Everything in the data should be repeated exactly, save for the images.

> Source excerpt
....................

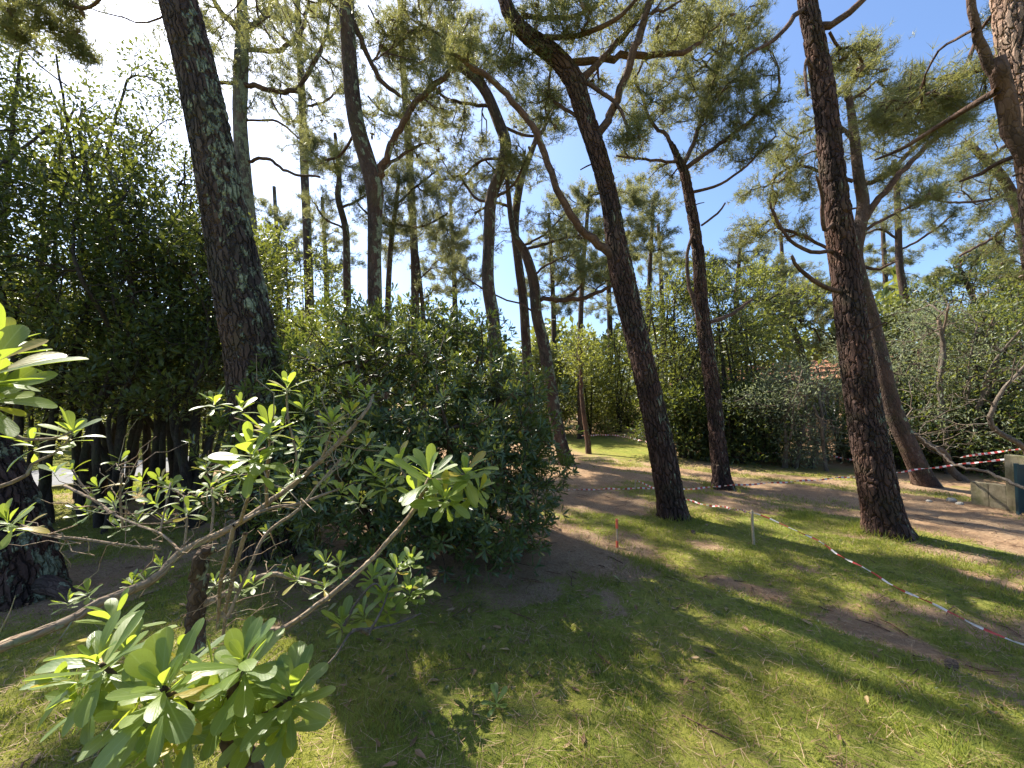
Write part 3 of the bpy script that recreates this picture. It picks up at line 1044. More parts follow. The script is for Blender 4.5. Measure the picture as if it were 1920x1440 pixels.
# H
pine("straight pine with a broad open crown, right of the big forked pine",
     [(1258, 268, 9), (1270, 295, 13), (1283, 325, 17), (1292, 370, 18), (1303, 430, 20), (1311, 500, 22), (1316, 580, 24), (1326, 660, 26), (1338, 750, 28), (1346, 830, 29), (1356, 914, 31)], 8.85,
     limbs=[([(1283, 318, 9), (1320, 292, 8), (1370, 255, 7), (1430, 205, 6), (1465, 165, 4)], 8.85, 8.4),
            ([(1280, 312, 9), (1300, 270, 8), (1330, 180, 7), (1350, 110, 5), (1360, 40, 4)], 8.85, 9.2),
            ([(1268, 295, 7), (1250, 255, 7), (1225, 235, 6), (1195, 160, 5)], 8.85, 9.3),
            ([(1300, 360, 6), (1350, 345, 5), (1400, 310, 4), (1455, 255, 3)], 8.85, 8.2),
            ([(1275, 305, 6), (1220, 300, 5), (1155, 292, 3)], 8.85, 8.5),
            ([(1315, 423, 4), (1345, 400, 4), (1360, 380, 3)], 8.85, 8.6, 'bare'),
            ([(1330, 605, 8), (1370, 590, 7), (1410, 562, 5)], 8.85, 9.3, 'bare'),
            ([(1302, 430, 6), (1288, 480, 6), (1294, 540, 7), (1312, 600, 8)], 8.85, 8.7, 'bare')],
     pads=[(1340, 100, 70, 9.1, 60), (1400, 140, 65, 8.7, 56), (1240, 130, 60, 9.2, 44), (1420, 220, 50, 8.5, 34), (1290, 180, 60, 9.2, 44), (1350, 200, 60, 8.8, 46), (1230, 210, 50, 9.3, 28), (1180, 190, 45, 9.3, 20), (1300, 30, 60, 9.2, 36), (1400, 60, 50, 9.0, 32), (1400, 280, 40, 8.4, 20), (1170, 270, 40, 8.6, 16), (1240, 330, 40, 9.4, 14), (1330, 280, 45, 9.2, 20)],
     group=PG, zmin=6, sides=36, step=0.045, mat='bark_near', dens=1.15)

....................

> Exercise output
Write part 3 of the bpy script that recreates this picture. It picks up at line 1044. More parts follow. The script is for Blender 4.5. Measure the picture as if it were 1920x1440 pixels.
# H
pine("straight pine with a broad open crown, right of the big forked pine",
     [(1258, 268, 9), (1270, 295, 13), (1283, 325, 17), (1292, 370, 18), (1303, 430, 20), (1311, 500, 22), (1316, 580, 24), (1326, 660, 26), (1338, 750, 28), (1346, 830, 29), (1356, 914, 31)], 8.85,
     limbs=[([(1283, 318, 9), (1320, 292, 8), (1370, 255, 7), (1430, 205, 6), (1465, 165, 4)], 8.85, 8.4),
            ([(1280, 312, 9), (1300, 270, 8), (1330, 180, 7), (1350, 110, 5), (1360, 40, 4)], 8.85, 9.2),
            ([(1268, 295, 7), (1250, 255, 7), (1225, 235, 6), (1195, 160, 5)], 8.85, 9.3),
            ([(1300, 360, 6), (1350, 345, 5), (1400, 310, 4), (1455, 255, 3)], 8.85, 8.2),
            ([(1275, 305, 6), (1220, 300, 5), (1155, 292, 3)], 8.85, 8.5),
            ([(1315, 423, 4), (1345, 400, 4), (1360, 380, 3)], 8.85, 8.6, 'bare'),
            ([(1330, 605, 8), (1370, 590, 7), (1410, 562, 5)], 8.85, 9.3, 'bare'),
            ([(1302, 430, 6), (1288, 480, 6), (1294, 540, 7), (1312, 600, 8)], 8.85, 8.7, 'bare')],
     pads=[(1340, 100, 70, 9.1, 60), (1400, 140, 65, 8.7, 56), (1240, 130, 60, 9.2, 44), (1420, 220, 50, 8.5, 34), (1290, 180, 60, 9.2, 44), (1350, 200, 60, 8.8, 46), (1230, 210, 50, 9.3, 28), (1180, 190, 45, 9.3, 20), (1300, 30, 60, 9.2, 36), (1400, 60, 50, 9.0, 32), (1400, 280, 40, 8.4, 20), (1170, 270, 40, 8.6, 16), (1240, 330, 40, 9.4, 14), (1330, 280, 45, 9.2, 20)],
     group=PG, zmin=6, sides=36, step=0.045, mat='bark_near', dens=1.15)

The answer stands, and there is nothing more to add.